Collections of Folk Riddles

Many books and studies have collected Arabic folk riddles from different regions. These collections help us understand the rich tradition of riddles. Some examples include:

  • Giacobetti, A., Recueil d’enigmes arabes populaires (Algiers 1916)
  • Hillelson, S., 'Arabic Proverbs, Sayings, Riddles and Popular Beliefs', Sudan Notes and Records, 4.2 (1921), 76–86
  • Ruoff, Erich (ed. and trans.), Arabische Rätsel, gesammelt, übersetzt und erläutert: ein Beitrag zur Volkskunde Palästinas (Laupp, 1933).
  • Littmann, Enno (ed.), Morgenländische Spruchweisheit: Arabische Sprichwörter und Rätsel. Aus mündlicher Überlieferung gesammelt und übtertragen, Morgenland. Darstellungen aus Geschichte und Kultur des Ostens, 29 (Leipzig, 1937)
  • Quemeneur, J., Enigmes tunisiennes (Tunis 1937)
  • Arberry, A. J., A Maltese Anthology (Oxford: Clarendon Press, 1960), pp. 1–37 (riddles alongside proverbs, folktales, etc., in English translation)
  • Ibn Azzuz, M. and Rodolfo Gil, 'Coleccion de adivinanzas marroquies', Boletín de la Asociación Española de Orientalistas, 14 (1978), 187-204
  • Dubus, André, 'Énigmes tunisiennes', IBLA, 53 no. 170 (1992), 235-74; 54 no. 171 (1993), 73-99
  • El-Shamy, Hasan M., Folk Traditions of the Arab World: A Guide to Motif Classification, 2 vols (Bloomington: Indiana University Press, 1995)
  • Heath, Jeffrey, Hassaniya Arabic (Mali): Poetic and Ethnographic Texts (Wiesbaden: Harrassowitz, 2003), pp. 186–87
  • Mohamed-Baba, Ahmed-Salem Ould, 'Estudio de algunas expresiones fijas: las adivinanzas, acertijos y enigmas en Hassaniyya', Estudios de dialectología norteafricana y andalusí, 8 (2004), 135-147
  • Mohamed Baba, Ahmed Salem Ould, 'Tradición oral ḥassāní: el léxico nómada de las adivinanzas' [Ḥassāní oral tradition: the nomadic lexicon of the riddles], Anaquel de Estudios Árabes, 27 (2016), 143-50 .

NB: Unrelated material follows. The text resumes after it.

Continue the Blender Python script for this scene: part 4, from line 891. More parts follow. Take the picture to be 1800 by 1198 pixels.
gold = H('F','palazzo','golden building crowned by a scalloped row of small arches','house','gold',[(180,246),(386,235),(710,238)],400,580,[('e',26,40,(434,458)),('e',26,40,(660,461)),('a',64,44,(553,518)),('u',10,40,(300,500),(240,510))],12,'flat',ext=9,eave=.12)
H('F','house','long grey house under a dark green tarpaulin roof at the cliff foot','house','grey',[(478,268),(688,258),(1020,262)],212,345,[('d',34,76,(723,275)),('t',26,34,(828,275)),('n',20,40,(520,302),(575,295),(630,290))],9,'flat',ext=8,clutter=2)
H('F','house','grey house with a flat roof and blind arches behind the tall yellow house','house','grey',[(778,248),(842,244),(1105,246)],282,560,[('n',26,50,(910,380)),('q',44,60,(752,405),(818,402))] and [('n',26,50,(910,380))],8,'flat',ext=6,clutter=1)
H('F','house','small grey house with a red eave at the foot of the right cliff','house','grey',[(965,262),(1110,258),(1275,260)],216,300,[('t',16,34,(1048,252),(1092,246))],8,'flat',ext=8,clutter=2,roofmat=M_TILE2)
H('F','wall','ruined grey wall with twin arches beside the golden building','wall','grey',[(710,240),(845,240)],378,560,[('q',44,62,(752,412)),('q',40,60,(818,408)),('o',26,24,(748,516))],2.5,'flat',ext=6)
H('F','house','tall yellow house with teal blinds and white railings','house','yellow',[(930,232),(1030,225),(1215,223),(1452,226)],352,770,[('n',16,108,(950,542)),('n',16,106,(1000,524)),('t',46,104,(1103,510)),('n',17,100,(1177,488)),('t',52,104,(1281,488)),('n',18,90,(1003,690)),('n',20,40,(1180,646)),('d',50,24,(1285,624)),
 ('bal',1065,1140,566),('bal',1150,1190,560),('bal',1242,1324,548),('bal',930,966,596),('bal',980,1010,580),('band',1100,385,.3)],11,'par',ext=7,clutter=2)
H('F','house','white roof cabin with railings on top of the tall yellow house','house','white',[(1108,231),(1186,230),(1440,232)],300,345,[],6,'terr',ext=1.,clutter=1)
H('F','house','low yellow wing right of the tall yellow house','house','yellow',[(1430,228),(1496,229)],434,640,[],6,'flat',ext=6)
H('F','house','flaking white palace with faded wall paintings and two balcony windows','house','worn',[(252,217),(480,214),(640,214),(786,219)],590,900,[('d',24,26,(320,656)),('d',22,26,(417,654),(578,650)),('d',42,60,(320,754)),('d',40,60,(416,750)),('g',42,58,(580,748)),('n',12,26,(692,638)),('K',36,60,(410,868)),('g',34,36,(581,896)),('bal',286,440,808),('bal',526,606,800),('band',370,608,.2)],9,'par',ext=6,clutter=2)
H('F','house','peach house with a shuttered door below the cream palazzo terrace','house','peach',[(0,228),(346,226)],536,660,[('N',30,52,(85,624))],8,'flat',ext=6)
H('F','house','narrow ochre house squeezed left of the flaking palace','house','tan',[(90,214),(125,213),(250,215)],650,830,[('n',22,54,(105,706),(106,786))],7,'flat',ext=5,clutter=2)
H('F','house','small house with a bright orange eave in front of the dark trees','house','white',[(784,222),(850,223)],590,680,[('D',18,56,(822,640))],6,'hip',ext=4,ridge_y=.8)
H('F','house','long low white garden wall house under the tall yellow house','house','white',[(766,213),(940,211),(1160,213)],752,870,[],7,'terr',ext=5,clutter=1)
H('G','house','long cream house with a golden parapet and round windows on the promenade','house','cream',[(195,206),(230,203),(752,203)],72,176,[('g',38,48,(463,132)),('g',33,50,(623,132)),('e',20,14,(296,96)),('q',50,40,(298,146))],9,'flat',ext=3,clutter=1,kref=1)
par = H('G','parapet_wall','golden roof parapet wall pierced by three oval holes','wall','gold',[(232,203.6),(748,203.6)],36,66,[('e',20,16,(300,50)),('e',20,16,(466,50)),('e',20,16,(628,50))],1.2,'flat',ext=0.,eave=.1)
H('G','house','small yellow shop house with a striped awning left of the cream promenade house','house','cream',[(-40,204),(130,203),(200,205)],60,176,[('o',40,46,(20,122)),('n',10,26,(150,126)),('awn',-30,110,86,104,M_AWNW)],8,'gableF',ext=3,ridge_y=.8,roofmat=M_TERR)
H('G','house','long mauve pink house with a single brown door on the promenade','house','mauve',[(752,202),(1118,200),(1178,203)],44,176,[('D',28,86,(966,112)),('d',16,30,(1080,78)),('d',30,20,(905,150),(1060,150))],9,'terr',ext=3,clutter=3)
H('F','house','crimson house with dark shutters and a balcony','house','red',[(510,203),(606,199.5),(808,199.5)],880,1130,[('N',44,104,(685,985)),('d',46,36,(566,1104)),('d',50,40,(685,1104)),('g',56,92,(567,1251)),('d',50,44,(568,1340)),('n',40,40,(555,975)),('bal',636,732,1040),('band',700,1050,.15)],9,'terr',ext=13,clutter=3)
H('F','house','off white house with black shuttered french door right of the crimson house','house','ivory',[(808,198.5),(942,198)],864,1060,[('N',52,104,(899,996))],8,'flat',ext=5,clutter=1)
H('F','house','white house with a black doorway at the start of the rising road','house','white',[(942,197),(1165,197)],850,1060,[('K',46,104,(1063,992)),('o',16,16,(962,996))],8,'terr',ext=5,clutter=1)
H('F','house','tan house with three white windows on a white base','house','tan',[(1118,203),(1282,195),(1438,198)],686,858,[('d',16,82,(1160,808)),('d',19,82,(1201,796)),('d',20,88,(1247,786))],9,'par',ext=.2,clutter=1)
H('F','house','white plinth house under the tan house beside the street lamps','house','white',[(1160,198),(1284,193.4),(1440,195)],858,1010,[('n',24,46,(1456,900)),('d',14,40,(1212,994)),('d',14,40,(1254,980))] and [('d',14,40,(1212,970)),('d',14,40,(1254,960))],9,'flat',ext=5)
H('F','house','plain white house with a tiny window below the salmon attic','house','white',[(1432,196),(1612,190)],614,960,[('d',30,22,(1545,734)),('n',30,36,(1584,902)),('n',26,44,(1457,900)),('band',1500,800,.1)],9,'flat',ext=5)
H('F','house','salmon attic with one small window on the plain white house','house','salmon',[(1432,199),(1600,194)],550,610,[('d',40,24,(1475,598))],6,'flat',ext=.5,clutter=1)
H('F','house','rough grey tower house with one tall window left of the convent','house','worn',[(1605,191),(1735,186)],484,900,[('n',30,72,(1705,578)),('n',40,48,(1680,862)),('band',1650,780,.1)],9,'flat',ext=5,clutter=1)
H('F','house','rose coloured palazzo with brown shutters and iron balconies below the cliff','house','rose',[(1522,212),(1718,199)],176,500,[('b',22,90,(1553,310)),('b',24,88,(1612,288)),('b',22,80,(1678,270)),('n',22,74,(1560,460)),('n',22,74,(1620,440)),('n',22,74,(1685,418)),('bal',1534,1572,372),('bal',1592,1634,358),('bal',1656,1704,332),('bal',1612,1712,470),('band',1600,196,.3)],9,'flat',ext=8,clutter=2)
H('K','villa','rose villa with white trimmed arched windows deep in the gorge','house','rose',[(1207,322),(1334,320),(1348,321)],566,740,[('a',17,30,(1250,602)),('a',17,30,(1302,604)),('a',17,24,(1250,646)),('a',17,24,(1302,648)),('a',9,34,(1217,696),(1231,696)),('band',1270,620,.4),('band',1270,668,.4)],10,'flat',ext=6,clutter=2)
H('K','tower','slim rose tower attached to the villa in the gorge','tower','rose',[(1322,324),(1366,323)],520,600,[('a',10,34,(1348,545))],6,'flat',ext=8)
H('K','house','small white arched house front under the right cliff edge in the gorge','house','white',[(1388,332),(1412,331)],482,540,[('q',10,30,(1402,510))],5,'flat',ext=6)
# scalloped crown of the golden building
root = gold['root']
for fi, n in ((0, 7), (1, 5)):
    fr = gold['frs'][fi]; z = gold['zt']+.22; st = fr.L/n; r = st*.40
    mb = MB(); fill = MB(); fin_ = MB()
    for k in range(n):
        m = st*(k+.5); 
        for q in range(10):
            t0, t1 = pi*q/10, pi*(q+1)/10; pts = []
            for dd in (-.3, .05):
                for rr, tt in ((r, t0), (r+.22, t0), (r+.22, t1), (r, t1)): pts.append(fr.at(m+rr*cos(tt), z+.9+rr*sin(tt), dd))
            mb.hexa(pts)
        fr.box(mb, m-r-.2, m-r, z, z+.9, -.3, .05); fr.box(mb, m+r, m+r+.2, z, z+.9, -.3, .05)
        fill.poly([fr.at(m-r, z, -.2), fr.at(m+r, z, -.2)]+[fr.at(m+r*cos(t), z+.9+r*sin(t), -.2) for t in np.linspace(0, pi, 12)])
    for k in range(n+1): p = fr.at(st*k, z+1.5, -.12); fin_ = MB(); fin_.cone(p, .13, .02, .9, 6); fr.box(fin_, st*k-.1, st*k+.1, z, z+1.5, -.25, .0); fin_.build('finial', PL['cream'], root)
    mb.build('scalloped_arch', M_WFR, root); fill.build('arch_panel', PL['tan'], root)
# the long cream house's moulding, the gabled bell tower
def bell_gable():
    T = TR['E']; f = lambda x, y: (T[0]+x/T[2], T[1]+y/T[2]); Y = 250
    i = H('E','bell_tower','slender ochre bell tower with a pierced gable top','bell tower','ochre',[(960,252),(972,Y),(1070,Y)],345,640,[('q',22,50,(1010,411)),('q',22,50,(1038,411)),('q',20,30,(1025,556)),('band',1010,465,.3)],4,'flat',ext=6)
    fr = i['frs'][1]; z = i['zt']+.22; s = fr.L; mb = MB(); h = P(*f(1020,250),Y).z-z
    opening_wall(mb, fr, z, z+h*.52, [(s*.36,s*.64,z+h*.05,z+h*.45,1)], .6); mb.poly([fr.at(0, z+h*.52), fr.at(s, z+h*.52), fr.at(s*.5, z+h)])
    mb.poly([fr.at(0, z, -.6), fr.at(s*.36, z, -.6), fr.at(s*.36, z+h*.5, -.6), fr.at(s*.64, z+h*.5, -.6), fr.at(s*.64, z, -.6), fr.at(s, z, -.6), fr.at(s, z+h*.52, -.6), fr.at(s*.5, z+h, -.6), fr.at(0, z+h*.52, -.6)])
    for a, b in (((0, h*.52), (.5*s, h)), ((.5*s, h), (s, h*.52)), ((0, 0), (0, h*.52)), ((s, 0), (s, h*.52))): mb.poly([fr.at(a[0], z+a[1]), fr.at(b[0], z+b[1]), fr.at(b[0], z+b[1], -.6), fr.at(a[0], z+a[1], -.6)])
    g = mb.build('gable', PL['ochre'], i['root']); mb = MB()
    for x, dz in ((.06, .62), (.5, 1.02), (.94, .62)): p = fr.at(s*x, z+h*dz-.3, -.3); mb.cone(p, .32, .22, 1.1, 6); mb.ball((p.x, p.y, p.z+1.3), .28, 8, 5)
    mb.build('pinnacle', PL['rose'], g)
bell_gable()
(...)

How Arabic Riddles Influenced Others

Arabic riddle traditions also influenced Hebrew poetry during the Middle Ages. A well-known Hebrew poet from that time, Judah Halevi, wrote riddles. For example, he wrote:

What's slender, smooth and fine,
and speaks with power while dumb,
in utter silence kills,
and spews the blood of lambs?

The answer to this riddle is 'a pen'.